Tout simplement parce que cela les arrange de donner l’impression d’être « Monsieur tout le monde ». Dans une société fondée sur l’idée d’une ascension sociale toujours possible entre humbles et puissants, le « Ice bucket challenge » joue un rôle beaucoup plus important qu’un simple « gadget »  pour soutenir une bonne cause. Il y a mille ans, Adalbéron, évêque de Laon, avait décrit la société de son temps, dans un poème dédicacé au roi Robert, comme étant composée de trois ordres : ceux qui travaillent, ceux qui font la guerre et ceux qui prient. C’était un mythe. En 1789, nous avons changé de mythe : la société, démocratique, serait désormais fondée sur la mobilité sociale entre personnes égales. Ce mythe n’admet ni différences de catégories ni inégalités de qualités entre ses membres. Les gens sont différents pour ce qu’ils ont et non plus pour ce qu’ils sont.

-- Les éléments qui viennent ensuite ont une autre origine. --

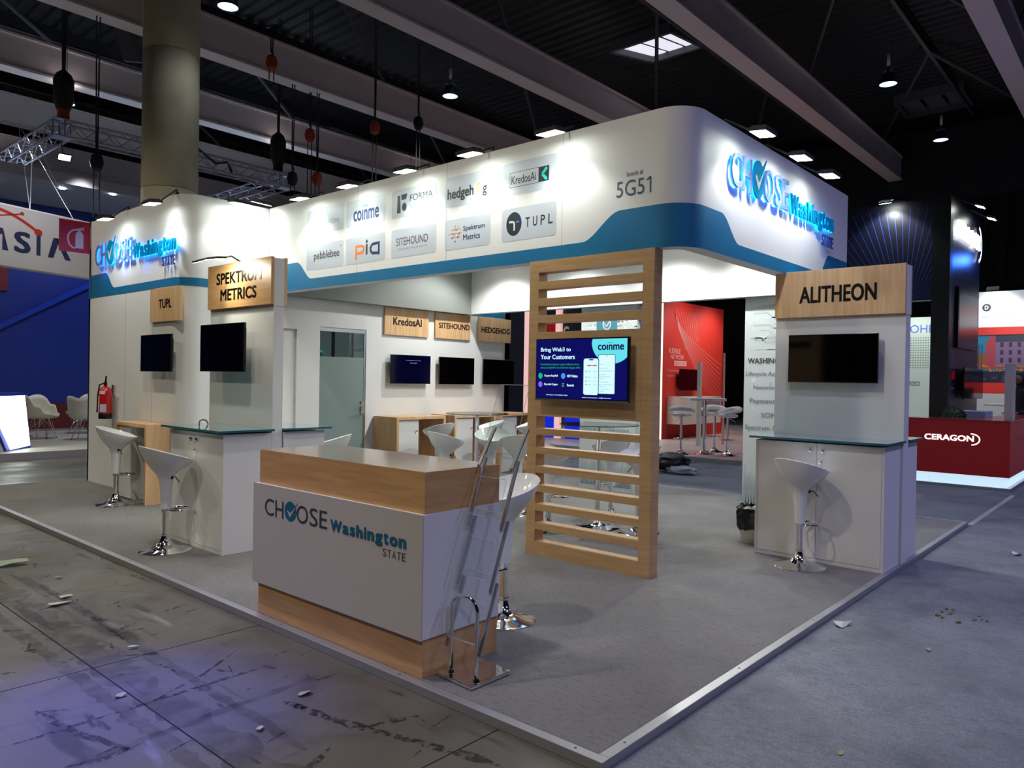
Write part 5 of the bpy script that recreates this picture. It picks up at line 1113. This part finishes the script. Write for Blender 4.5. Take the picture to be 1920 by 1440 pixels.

Au quotidien, cette égalité théorique a du mal à se matérialiser, surtout depuis quelques années. C’est là que le monde virtuel vient à notre rescousse. Après tout, on peut être un « follower » de Rihanna  sur Instagram, la voir le matin dans son « intimité » ou encore réagir directement aux « tweets » des célébrités et des politiques comme si on échangeait avec nos copains. Une « proximité web » en décalage avec un réel où les écarts sont de plus en plus grands.

C’est alors que l’Ice Bucket Challenge prend tout son sens. Le geste d’un Gates, un Zuckerberg ou un Rimaldi dégage une « vertu symbolique » qui efface toute distance entre eux et nous. Cette image attendrissante rend faussement abordable un milieu, celui des « ultra-riches » qui ne l’est pas (et ne le sera jamais ?) par la plupart des terriens.

Autrement dit, ce petit jeu du seau d’eau affirme l’idée d’une société démocratique et uniforme, sans ordres ni catégories sociales fermées. Un Shylock contemporain dirait certainement  « Un milliardaire de la Silicon Valley n’a-t-il pas froid quand on lui verse un tête un seau d’eau glacée ? Un prince monégasque n’a t-il pas un petit bide ? Et si on les mouille, n’ont-ils pas l’air d’un misérable petit chiot sorti de l’eau ? S’ils sont semblables à nous en tout cela, ils nous ressembleront pour le reste aussi ».